Уголовная ответственность состоит в объективно доказанных действиях, нарушающих недвусмысленные законы. Инстанцией является суд, который с соблюдением формальностей точно устанавливает состав преступления и применяет соответствующие законы. Эта категория виновности позволяет избежать возложения ответственности на весь народ: убийства совершали не все немцы, но конкретные люди, которые и должны быть наказаны. Если будут наказаны конкретные люди, бремя ответственности не будет тяготеть над всеми. Кроме того, возложение ответственности на всех ведет к размыванию вины: если ответственны все, значит, не ответствен никто…
Политическая ответственность по Ясперсу состоит в действиях государственных мужей и в принадлежности к гражданам этого государства, в силу чего каждый человек должен расплачиваться за последствия действий государства, под властью которого он находится и благодаря укладу которого существует. Даже в том случае, если кто-то из граждан не одобрял действий государства и, может быть, даже старался не допустить их, он должен отвечать за поступки своих лидеров.
Моральная ответственность заключается в ответственности за действия, которые человек совершил, это касается и политических, и военных действий. Нельзя просто сказать «приказ есть приказ». Любой поступок должен быть морально оценен.
Метафизическая ответственность, в понимании Ясперса, базируется на «солидарности между людьми как таковыми; солидарность делает каждого ответственным за всякое зло, за всякую несправедливость в мире, особенно за преступления, совершаемые в его присутствии или с его ведома. Если я не делаю, что могу, чтобы не допустить их, я тоже виновен. Если я не рисковал жизнью, чтобы предотвратить убийства, но я при этом присутствовал, я чувствую себя виновным, и никакие юридические, политические или моральные объяснения тут не подходят. То, что после такого я продолжаю жить, ложится на меня неизгладимой виной». В трактовке Ясперса, метафизическая ответственность отличается от моральной вины тем, что распространяется не только на совершенное, но и на не совершенное человеком{642}.

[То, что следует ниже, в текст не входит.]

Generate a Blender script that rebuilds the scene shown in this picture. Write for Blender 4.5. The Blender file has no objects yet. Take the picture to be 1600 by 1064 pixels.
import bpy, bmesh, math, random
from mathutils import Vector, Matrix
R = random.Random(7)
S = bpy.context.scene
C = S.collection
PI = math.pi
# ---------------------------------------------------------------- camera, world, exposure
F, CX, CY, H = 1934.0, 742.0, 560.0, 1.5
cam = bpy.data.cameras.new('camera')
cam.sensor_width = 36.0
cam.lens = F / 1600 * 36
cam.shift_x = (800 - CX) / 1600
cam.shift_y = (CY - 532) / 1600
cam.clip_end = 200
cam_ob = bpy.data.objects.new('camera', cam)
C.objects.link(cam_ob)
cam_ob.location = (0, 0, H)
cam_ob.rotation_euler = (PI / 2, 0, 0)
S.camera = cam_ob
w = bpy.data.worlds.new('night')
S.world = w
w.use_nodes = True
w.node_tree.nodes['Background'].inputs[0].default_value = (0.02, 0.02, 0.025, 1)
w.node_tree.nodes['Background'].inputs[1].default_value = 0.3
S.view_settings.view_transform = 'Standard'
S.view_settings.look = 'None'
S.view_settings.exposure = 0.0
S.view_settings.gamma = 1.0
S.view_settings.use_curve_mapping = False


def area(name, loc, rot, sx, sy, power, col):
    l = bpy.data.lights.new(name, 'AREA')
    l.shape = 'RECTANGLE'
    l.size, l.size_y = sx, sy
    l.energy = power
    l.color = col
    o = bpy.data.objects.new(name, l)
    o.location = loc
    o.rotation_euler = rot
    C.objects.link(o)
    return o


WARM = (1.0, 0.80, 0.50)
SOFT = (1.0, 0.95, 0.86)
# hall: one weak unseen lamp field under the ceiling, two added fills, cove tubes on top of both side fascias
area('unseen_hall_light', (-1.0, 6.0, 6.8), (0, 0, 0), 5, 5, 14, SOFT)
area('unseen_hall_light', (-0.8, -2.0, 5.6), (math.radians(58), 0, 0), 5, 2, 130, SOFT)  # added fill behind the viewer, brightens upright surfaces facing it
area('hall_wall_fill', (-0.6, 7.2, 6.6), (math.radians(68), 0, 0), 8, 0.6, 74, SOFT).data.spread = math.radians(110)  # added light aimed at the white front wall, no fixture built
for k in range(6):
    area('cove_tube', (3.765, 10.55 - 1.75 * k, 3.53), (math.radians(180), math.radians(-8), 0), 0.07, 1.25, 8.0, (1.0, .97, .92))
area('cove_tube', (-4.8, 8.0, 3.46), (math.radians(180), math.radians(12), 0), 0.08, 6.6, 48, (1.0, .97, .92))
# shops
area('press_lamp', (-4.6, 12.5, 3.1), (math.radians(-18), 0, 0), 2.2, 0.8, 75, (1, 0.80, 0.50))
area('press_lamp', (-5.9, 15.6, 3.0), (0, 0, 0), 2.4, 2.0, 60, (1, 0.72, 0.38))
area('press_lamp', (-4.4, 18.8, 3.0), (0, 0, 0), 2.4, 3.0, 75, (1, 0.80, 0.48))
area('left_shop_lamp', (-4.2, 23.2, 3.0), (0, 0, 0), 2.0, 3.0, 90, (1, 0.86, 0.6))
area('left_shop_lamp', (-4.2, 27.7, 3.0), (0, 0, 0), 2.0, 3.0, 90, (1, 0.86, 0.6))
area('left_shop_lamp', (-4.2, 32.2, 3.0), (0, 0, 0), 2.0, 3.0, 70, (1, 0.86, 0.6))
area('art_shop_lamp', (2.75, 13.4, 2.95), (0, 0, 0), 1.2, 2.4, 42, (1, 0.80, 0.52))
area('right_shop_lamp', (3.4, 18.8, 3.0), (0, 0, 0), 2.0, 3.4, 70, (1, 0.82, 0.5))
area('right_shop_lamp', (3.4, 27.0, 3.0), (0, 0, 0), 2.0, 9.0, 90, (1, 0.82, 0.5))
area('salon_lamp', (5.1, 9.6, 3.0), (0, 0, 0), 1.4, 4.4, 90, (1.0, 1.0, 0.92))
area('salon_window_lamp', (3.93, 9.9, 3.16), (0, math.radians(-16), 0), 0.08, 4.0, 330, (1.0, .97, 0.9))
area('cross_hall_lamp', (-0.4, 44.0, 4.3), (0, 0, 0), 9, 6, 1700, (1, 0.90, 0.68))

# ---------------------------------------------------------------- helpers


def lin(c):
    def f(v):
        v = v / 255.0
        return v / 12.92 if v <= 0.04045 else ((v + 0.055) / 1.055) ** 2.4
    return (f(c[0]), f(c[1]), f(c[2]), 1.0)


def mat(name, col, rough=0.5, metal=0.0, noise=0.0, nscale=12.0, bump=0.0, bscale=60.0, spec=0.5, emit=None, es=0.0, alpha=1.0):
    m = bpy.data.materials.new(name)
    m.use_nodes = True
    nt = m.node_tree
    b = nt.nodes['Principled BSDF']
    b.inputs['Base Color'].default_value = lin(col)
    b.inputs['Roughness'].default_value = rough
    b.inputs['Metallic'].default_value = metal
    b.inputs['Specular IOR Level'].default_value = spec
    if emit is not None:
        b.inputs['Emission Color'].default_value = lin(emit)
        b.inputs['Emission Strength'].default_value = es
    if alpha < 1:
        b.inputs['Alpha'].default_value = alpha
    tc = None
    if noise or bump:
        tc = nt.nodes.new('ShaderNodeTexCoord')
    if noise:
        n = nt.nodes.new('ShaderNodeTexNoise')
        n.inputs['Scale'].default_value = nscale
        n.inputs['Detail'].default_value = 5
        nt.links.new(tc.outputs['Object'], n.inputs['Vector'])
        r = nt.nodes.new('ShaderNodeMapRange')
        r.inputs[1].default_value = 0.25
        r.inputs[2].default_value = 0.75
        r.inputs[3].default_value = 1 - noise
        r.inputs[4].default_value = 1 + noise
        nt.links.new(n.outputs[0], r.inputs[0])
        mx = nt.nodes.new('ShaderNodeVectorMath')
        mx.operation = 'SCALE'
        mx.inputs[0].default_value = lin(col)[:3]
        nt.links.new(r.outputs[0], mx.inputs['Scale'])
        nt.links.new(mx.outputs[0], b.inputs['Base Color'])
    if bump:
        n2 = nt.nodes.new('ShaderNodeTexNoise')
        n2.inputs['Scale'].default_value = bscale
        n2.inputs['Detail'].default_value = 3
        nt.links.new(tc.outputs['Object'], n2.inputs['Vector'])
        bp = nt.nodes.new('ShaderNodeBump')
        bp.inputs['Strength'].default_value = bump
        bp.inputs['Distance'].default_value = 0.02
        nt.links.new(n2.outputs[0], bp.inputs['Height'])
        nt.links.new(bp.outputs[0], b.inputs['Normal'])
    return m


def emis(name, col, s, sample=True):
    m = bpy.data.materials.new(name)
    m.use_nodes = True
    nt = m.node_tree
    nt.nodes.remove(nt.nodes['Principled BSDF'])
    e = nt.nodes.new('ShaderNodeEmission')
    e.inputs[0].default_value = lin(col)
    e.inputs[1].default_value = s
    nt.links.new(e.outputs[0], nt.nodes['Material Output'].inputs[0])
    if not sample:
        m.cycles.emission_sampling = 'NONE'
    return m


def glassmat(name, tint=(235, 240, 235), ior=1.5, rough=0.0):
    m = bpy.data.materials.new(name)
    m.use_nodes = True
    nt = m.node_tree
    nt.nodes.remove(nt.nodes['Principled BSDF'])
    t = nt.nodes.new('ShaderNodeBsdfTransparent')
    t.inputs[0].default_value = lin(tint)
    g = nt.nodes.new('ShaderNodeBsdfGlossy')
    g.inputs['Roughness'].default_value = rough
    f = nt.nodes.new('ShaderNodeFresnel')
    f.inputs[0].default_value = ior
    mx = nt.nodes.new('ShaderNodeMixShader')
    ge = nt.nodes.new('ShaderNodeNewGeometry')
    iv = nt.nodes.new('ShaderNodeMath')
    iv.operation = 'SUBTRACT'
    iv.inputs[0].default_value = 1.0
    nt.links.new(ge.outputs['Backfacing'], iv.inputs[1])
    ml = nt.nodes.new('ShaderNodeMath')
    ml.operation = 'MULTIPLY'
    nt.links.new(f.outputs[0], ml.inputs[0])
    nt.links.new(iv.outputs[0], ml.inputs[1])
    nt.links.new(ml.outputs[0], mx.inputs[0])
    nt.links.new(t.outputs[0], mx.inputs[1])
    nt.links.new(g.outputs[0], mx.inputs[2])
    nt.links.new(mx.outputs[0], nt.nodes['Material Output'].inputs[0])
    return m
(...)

От какого-либо вида ответственности не может быть освобожден ни один человек, живший в том обществе и в то время… Этот вывод, на первый взгляд, кажется чрезмерно ригористическим, но компромисс здесь недопустим…
По словам Ханны Арендт, самым печальным в истории немецкого Сопротивления было то, что «группы движения были крайне немощны»{643}. Политическая немощь немецкого Сопротивления имела объективную природу — дело в том, что обыденность тоталитарного государства сделала «невидимым» для немцев его моральную неполноценность. Последняя была явной только для немногих людей, обладавших острым моральным чувством и «зрением». Вместе с тем, в Третьем Рейхе до конца сохранялась возможность для нонконформизма, жизнь содержала множество лазеек для ухода от идеологического партийного контроля и унификации. Тем более что и до войны и во время войны — вплоть до 1944 г. — жизнь в Германии была относительно комфортной: это выражалось в последовательном росте уровня жизни немцев за двенадцать лет нацизма.
Огромное значение для строительства новой Германии имело внутреннее преодоление тоталитаризма, а это очень непростая задача. Для немцев после войны стало чрезвычайно важно найти в близком прошлом какой-либо прецедент высокой моральной позиции (антинацистской). Собственно, в этом и заключается главное значение Сопротивления (именно от него ведет свою политическую традицию современная ФРГ) для современной немецкой действительности: в преодолении тоталитарного менталитета и наследия национал-социализма с его культурой, конформизмом, пассивностью и отсутствием гражданского общества.